Algumas histórias de amor não acabam, mesmo que leve 55 anos para que os enamorados se reencontrem. A artista plástica Mary Porto sabe muito bem disso. Após três casamentos, três filhos e oito netos, aos 74 anos, ela recebeu uma carta de um antigo amor, eles se reencontraram e se casaram.
Mary conheceu Raymond Widmer em Lausanne, na Suiça. Um tinha 18 anos, o outro estava com 19. Após algumas trocas de olhares pelos corredores da escola de artes, começaram a sair.
“Nesse primeiro encontro, falamos sobre minha viagem, o Brasil, arte e música. Ele me perguntou se poderia me chamar de Mitsouko, que era o perfume da Guerlain que eu usava na época. Claro que sim. O passeio virou nossa rotina nas duas semanas que se seguiram”, relembrou Mary à revista Marie Claire.
Todos os dias, segundo ela, Raymond a esperava na porta da classe e, de mãos dadas, descíam as ladeiras da cidade. “Tomávamos um café, ele me levava para a pensão onde eu morava e pegava o trem de volta para casa. Sem tempo a perder, resolvi fazer logo o teste do beijo. Roubei um selinho dele enquanto nos despedíamos. Uma delícia.”
A experiência é descrita por Mary como um sonho, que durou seis meses. “Ele era romântico, atencioso. Um lorde. Mas a comissão brasileira da qual meu pai fazia parte estava voltando ao Brasil e eu precisava acordar. Nunca vou me esquecer do dia em que Raymond me deixou na estação. Parecia cena de filme. O trem seguindo, e eu vendo sua imagem diminuir de tamanho até sumir de vez”,
De volta ao Brasil, a dificuldade em manter a comunição esfriou a relação e o pai Mary a fez terminar com o suíço. Pouco tempo depois, ela reencontrou um amigo de infância, com quem se casou. Já divorciada do terceiro marido, por volta de 2014, Mary recebeu em seu ateliêr uma carta amarela.

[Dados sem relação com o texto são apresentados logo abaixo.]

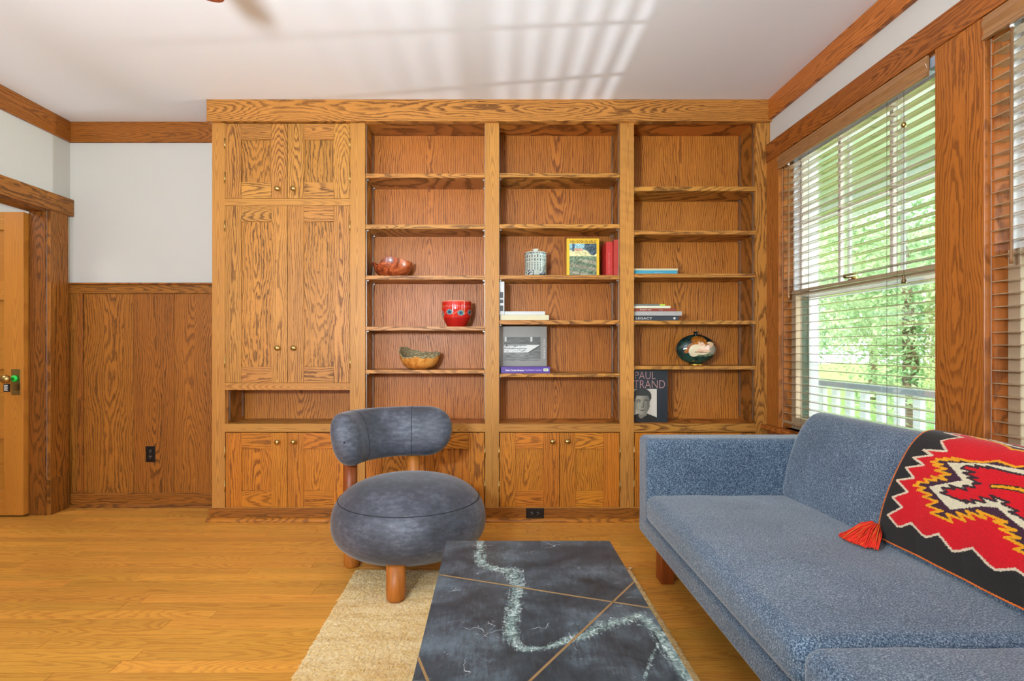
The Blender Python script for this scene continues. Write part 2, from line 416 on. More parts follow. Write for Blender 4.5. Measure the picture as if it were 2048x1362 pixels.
# ---------------------------------------------------------------- built-in cabinetry
KNOB = None
def knob(parent, x, z, y=FY - .012):
    return MB().lathe([(.010, 0), (.010, .003), (.0055, .006), (.005, .016), (.012, .02), (.0165, .026), (.0155, .032), (.008, .037), (0, .038)], 24, (x, y, z), 'y').build('knob', M['brass'], parent)
def hinge(parent, x, z):
    m = MB().tube([(x, FY - .0035, z - .034), (x, FY - .0035, z + .034)], .0042, 10)
    for q in (-.036, .036): m.lathe([(0, -.004), (.0045, -.002), (.0045, .002), (0, .004)], 10, (x, FY - .0035, z + q))
    return m.build('hinge', M['brass'], parent)
def cab_door(parent, x0, x1, z0, z1, knobx, knobz, hingex, hz, mats, st=.104, rt=.104, rb=.104, tints=None):
    e = .0016; x0 += e; x1 -= e; z0 += e; z1 -= e
    y0, y1 = FY - .001, FY + .021
    f_ = MB(); tt = tints or [None] * 4
    f_.box(x0, x0 + st, y0, y1, z0, z1, g='z', t=tt[0], f=random.choice([.1, 1]))
    f_.box(x1 - st, x1, y0, y1, z0, z1, g='z', t=tt[1], f=random.choice([.1, 1]))
    f_.box(x0 + st + .0004, x1 - st - .0004, y0, y1, z1 - rt, z1, g='x', t=tt[2], f=random.choice([.5, 1]))
    f_.box(x0 + st + .0004, x1 - st - .0004, y0, y1, z0, z0 + rb, g='x', t=tt[3], f=random.choice([.5, 1]))
    d = f_.build('door', mats[0], parent, bevel=.0009)
    MB().box(x0 + st, x1 - st, y0 + .009, y1 - .004, z0 + rb, z1 - rt, g='z', f=1).build('door_panel', mats[1], d)
    knob(d, knobx, knobz, FY - .001)
    for z in hz: hinge(d, hingex, z)
    return d

def carcass(parent, x0, x1, z0, z1, shelves, mat_side, opening=True, right_vis=True, ticks=True):
    """x0,x1: clear opening; shelves: list of (top,bottom)"""
    MB().box(x0 - .018, x0 - .0005, FY + .022, YB, z0, z1, g='z', f=.7).build('side_panel', mat_side, parent)
    MB().box(x1 + .0005, x1 + .018, FY + .022, YB, z0, z1, g='z', f=.7).build('side_panel', mat_side, parent)
    MB().box(x0 - .018, x1 + .018, YB, YB + .008, z0, z1, g='z', f=1).build('back_panel', M['oak_back'], parent)
    for a, b in shelves:
        s = MB().box(x0 + .001, x1 - .001, FY + .0005, YB - .001, b, a, g='x', f=.4)
        so = s.build('shelf', M['oak'], parent, bevel=.001)
        for xs, sg in ((x0, 1), (x1, -1)):
            for ys_ in (FY + .045, YB - .03):
                xa, xb = sorted((xs + sg * .0025, xs + sg * .014))
                MB().box(xa, xb, ys_ - .006, ys_ + .006, b - .007, b).build('shelf_clip', M['steel'], so)
    for xs, sg in ((x0, 1), (x1, -1)):
        for ys_ in (FY + .045, YB - .03):
            MB().box(min(xs, xs + sg * .0025), max(xs, xs + sg * .0025), ys_ - .008, ys_ + .008, z0 + .02, z1 - .01).build('shelf_standard', M['steel'], parent)

ZT = fz(246) + .001      # underside of the cornice board
ZB = fz(1016)
RAILT, RAILB = fz(847.5), fz(864)
# --- tall cupboard unit
cab = empty('cupboard_cabinet', (fx(575), FY, 0), label='tall oak cupboard with three pairs of doors and an open niche at the left end', cat='cabinet')
def rel(o_parent):
    return None
CX = {}
def unit(name, x, label, cat='bookcase'):
    return empty(name, (0, 0, 0), label=label, cat=cat)
# keep unit origins at the world origin so the parts can use room coordinates
cab.location = (0, 0, 0)
ff = MB()
ff.box(fx(424), fx(450), FY, FY + .022, ZB, ZT, g='z', f=.15, t=1.02)
ff.box(fx(700), fx(730), FY, FY + .022, ZB, ZT, g='z', f=.15, t=1.04)
for a, b in ((397, 411), (766, 780), (847.5, 864)): ff.box(fx(450), fx(700), FY, FY + .022, fz(b), fz(a), g='x', f=.5)
ff.box(fx(450), fx(700), FY, FY + .022, ZB - .02, fz(1015), g='x', f=.5); ff.build('face_frame', M['oak_rift'], cab, bevel=.001)
sd = MB().box(fx(424), fx(424) + .018, FY + .022, BY, ZB, H, g='z').box(fx(450), fx(730) - .02, YB + .009, YB + .018, .1, 2.6, g='z')
sd.build('carcass', M['oak_wain'], cab)
cab_door(cab, fx(450), fx(575), fz(397), fz(247), fx(557), fz(379), fx(450), (fz(287), fz(355)), (M['oak'], M['oak_panel']))
cab_door(cab, fx(575), fx(700), fz(397), fz(247), fx(589), fz(379), fx(700), (fz(287), fz(355)), (M['oak'], M['oak_panel']))
cab_door(cab, fx(450), fx(575), fz(766), fz(411), fx(557), fz(696), fx(450), (fz(452), fz(725)), (M['oak'], M['oak_panel']))
cab_door(cab, fx(575), fx(700), fz(766), fz(411), fx(589), fz(696), fx(700), (fz(452), fz(725)), (M['oak'], M['oak_panel']))
cab_door(cab, fx(451), fx(575), fz(1015), fz(865), fx(557), fz(883), fx(450), (fz(905), fz(973)), (M['oak_low'], M['oak_low']), rb=.107)
cab_door(cab, fx(575), fx(700), fz(1015), fz(865), fx(589), fz(883), fx(700), (fz(905), fz(973)), (M['oak_low'], M['oak_low']), rb=.107)
carcass(cab, fx(453), fx(697), RAILT, fz(780), [], M['oak_wain'])
MB().box(fx(453), fx(697), FY + .0215, YB, RAILT - .018, RAILT, g='x').box(fx(453), fx(697), FY + .0215, YB, fz(780) + .0, fz(780) + .018, g='x').build('niche_boards', M['oak'], cab)
# backing behind the doors so the gaps read dark
MB().box(fx(452), fx(698), FY + .03, FY + .035, fz(766), fz(247)).box(fx(452), fx(698), FY + .03, FY + .035, fz(1014), fz(866)).build('inner_dark', M['dark'], cab)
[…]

“Demorei alguns minutos para abrir a carta. Quando o fiz, o choque: era de Raymond, o suíço com quem havia namorado 55 anos antes. Eu poderia esperar tudo, menos uma carta do Raymond. Durante todos aqueles anos, me perguntava o que teria sido de sua vida”, lembra a artista plástica, que usou o endereço de e-mail descrito no fim da carta para manter a comunicação.
“Estava nervosa demais para escrever qualquer coisa. Mas respirei fundo. Comecei dizendo que, sim, a carta na garrafa havia chegado à praia certa. Depois, questionei o porquê daquele contato após 55 anos. No dia seguinte, recebi a resposta: ‘Porque nunca te esqueci!’. Meu coração disparou. Começamos a conversar virtualmente”, relembrou.
Mary descobriu que Raymond foi casado uma única vez, por 40 anos, e que sua mulher havia morrido de câncer. Um belo dia, enquanto ele arrumava as gavetas, encontrou um insqueiro que a artista plástica brasileira havia lhe dado de presente, em 1958, junto com uma foto. Ele decidiu procurá-la. Por sorte, Mary voltou a usar o nome de solteira, o que facilitou a sua busca. Após um mês de conversa diária, por e-mail e Skype, Raymond “tomou a atitude” que Mary sempre esperou e disse que viria ao Brasil.
Mas o passaporte vencido atrapalhou os planos. “Me ofereci para visitá-lo nas férias de julho. Ele adorou a ideia e disse que poderia me hospedar na casa dele, em um quarto separado, para me deixar confortável. Uma semana antes de embarcar, no entanto, resolvi contar a novidade para meus outros filhos e netos, que acharam aquilo absurdo.”
Apesar do medo, a brasileira seguiu seu coração e voou para a Suíça. “Cheguei ao aeroporto de Zurique e lá estava ele. Casaco preto de couro, cabelo branco… Bonitão, como sempre. Nos abraçamos longamente. Antes de dirigir duas horas para casa, paramos para comer e conversar. Dez dias depois, estávamos na cama e, como um raio, ele se levantou. Nu, sacou um anel e o colocou no meu dedo. Aos 74, eu me casava pela quarta vez”, contou Mary que escreveu junto com Raymond o livro ‘A Carta Amarela’, onde retratam a sua história de amor.